PASSE

Par: (pas credité)


En raison de la Coupe du Monde de football, on émet un "pass-jeunes",
valable du 1er juin au 31 juillet, qui permettra à son heureux possesseur
de bénéficier d'une réduction d'au moins 10% sur des hébergements, des
restaurants, des sites touristiques etc. Bonne initiative, mais qui pose un
problème de vocabulaire : pourquoi un "pass" ?
L'idée est claire : il s'agit de proposer un certain nombre d'avantages,
notamment des réductions financières. Un peu à la manière des cartes émises
dans les grands magasins. Mais à cette différence que ces avantages se font
valoir dans des secteurs très différents les uns des autres et dans des
endroits variés. C'est pourquoi le mot pass paraît bien choisi : une petite
carte magique qui dépannera (un peu) où que vous soyez, pendant une période
donnée. Le mot est un anglicisme, par son orthographe (a pass = une carte
de transport ; an airpass = un forfait aérien, etc.), mais il est
parfaitement homophone du mot passe, qui en français renvoie grosso-modo
aux mêmes valeurs. D'autant que passe est souvent utilisé comme abréviation
de passe-partout. Ce dernier mot signifie au départ une clé qui s'adapte à
un grand nombre de serrures, et permet par exemple d'ouvrir toutes les
portes d'un édifice. Ce mot composé, très transparent et très expressif, a
eu un grand succès. Le nom commun a pu se faire adjectif : la petite robe
noire passe-partout, qui ne vous fait remarquer ni au marché, ni au bureau,
ni au théâtre, mais qui ne dépare pas - ou l'introduction passe-partout,
qu'on peut coller, en changeait deux virgules, en tête de trois articles
différents - et là passe-partout a plutôt le sens de banal, bateau, bien
qu'utile. Mais Passe-partout s'est même transformé en nom propre :
Passe-partout est dans le Tour du monde en 80 jours, le serviteur zélé et
débrouillard de Philéas Fogg le flegmatique.

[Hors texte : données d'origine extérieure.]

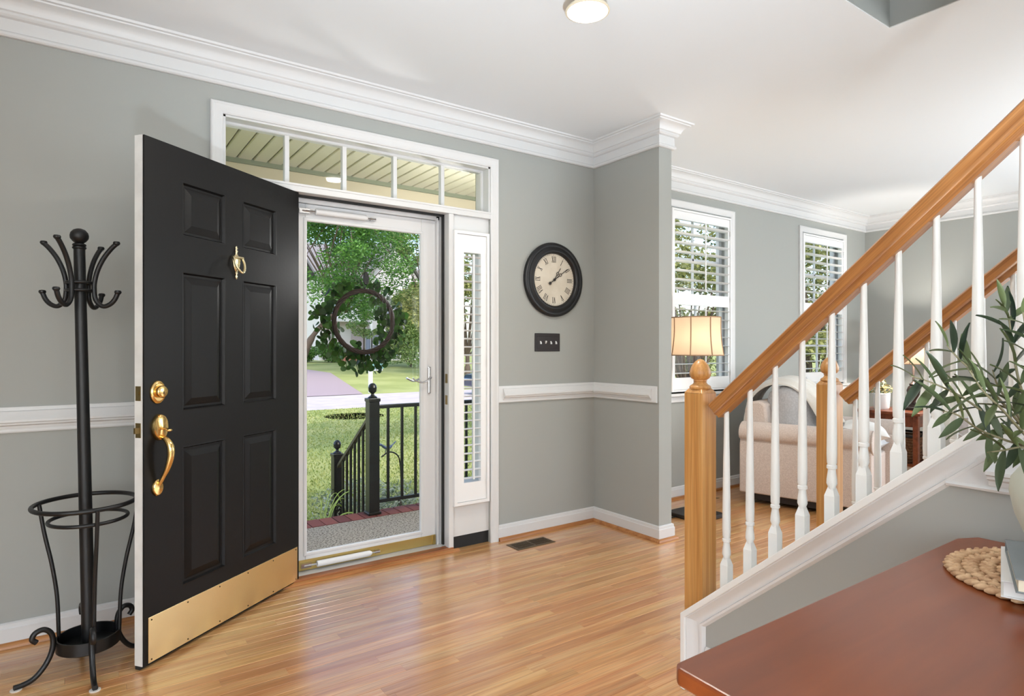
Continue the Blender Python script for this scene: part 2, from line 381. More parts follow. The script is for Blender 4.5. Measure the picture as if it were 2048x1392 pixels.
for nm, path, lb in (('baseboard_front', [(CASX1, WY), (PX0, WY), (PX0, PY), (PX1, PY), (PX1, LY), (RX, LY), (RX, BY)], 'white baseboard running from the door casing round the wall stub'),
                     ('baseboard_left', [(LX, WY), (CASX0, WY)], 'white baseboard behind the coat rack')):
    b = struct(MB().sweep(path, BASE, FXY).build(nm, TRIM, smooth=25), lb, 'baseboard')
    tag(MB().sweep(path, SHOEP, FXY).build('shoe_moulding', SHOE, b, smooth=40), 'orange oak quarter round at the floor')
RAILB = [(0, .880), (.012, .880), (.014, .886), (.012, .892), (.012, .980), (.010, .986), (0, .986)]
RAILM = [(.010, .896), (.018, .897), (.020, .908), (.030, .914), (.031, .921), (.037, .925), (.037, .934), (.026, .950), (.020, .968), (.010, .972)]
def chair_rail(nm, path, mpath, lb, fn=FXY):
    o = struct(MB().sweep(path, RAILB, fn).build(nm, TRIM, smooth=25), lb, 'chair rail')
    MB().sweep(mpath, RAILM, fn).build('rail_moulding', TRIM, o, smooth=25)
chair_rail('trim_2', [(CASX1-.003, WY), (PX0, WY), (PX0, PY+.012)], [(CASX1+.035, WY), (PX0, WY), (PX0, PY+.05)], 'white chair rail under the clock turning onto the wall stub')
chair_rail('trim_3', [(LX, WY), (CASX0, WY)], [(LX, WY), (CASX0-.03, WY)], 'white chair rail behind the coat rack')
# ---- front door surround: casing, jambs, transom, sidelights
CAS = [(0, WY), (0, WY-.016), (.006, WY-.021), (.012, WY-.021), (.018, WY-.017), (.040, WY-.012), (.050, WY-.014), (.057, WY-.010), (.057, WY)]
c = struct(MB().sweep([(CASX0, 0), (CASX0, CAST), (CASX1, CAST), (CASX1, 0)], CAS, FXZ).build('trim_4', TRIM, smooth=25), 'white casing framing front door, sidelights and transom', 'casing')
JL, JR, JT = .918, 1.832, 2.043
fr = thing('trim_5', 'white door frame with mullion posts and transom bar', 'door frame', (1.375, WY, 0), kind='structure')
for a, b in ((JL-.033, JL), (JR, JR+.033)): B(a, b, WY-.012, 3.43, 0, JT).build('jamb_post', TRIM, fr, bevel=.003)
m = B(D0, D1, WY-.0135, 3.43, JT+.0005, JT+.042); m.box(D0, D1, WY-.018, WY-.01, JT+.030, JT+.042); m.build('transom_bar', TRIM, fr, bevel=.002)
m = B(JR-.010, JR+.001, 3.325, 3.345, 0.03, JT); m.box(JL-.001, JL+.010, 3.325, 3.345, .03, JT); m.box(JL, JR, 3.325, 3.345, JT-.010, JT+.001); m.build('weatherstrip', GASK, fr)
m = B(D0, D0+.012, WY, 3.43, JT+.042, DZ); m.box(D1-.012, D1, WY, 3.43, JT+.042, DZ); m.box(D0, D1, WY, 3.43, DZ-.012, DZ+.001); m.build('head_jamb', TRIM, fr)
for z in (1.045, .915):
    k = MB(); k.box(JR-.0015, JR+.001, 3.286, 3.312, z-.028, z+.028); k.build('strike_plate', OLDBR, fr)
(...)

Cette aptitude à passer là, où les autres ne passent pas, se retrouve dans
un autre mot composé : le laissez-passer, qui sonne à son possesseur le
privilège d'être admis dans des lieux réservés à certains. C'est ainsi
qu'on visite une installation militaire, qu'on entre à l'Opéra par l'entrée
des artistes, qu'on monte féliciter ces dernières dans leurs loges. Et de
façon un peu analogue, on parle de coupe-fil.
Mais le laissez-passer n'est pas le passe droit, qui nous amène aux marges
de la légalité. Le passe droit, qui nous amène aux marges de la légalité.
Le passe droit n'est plus un document officiel, mais une faveur accordée au
mépris de la règle, ou de la loi : avoir le poste sans passer le concours.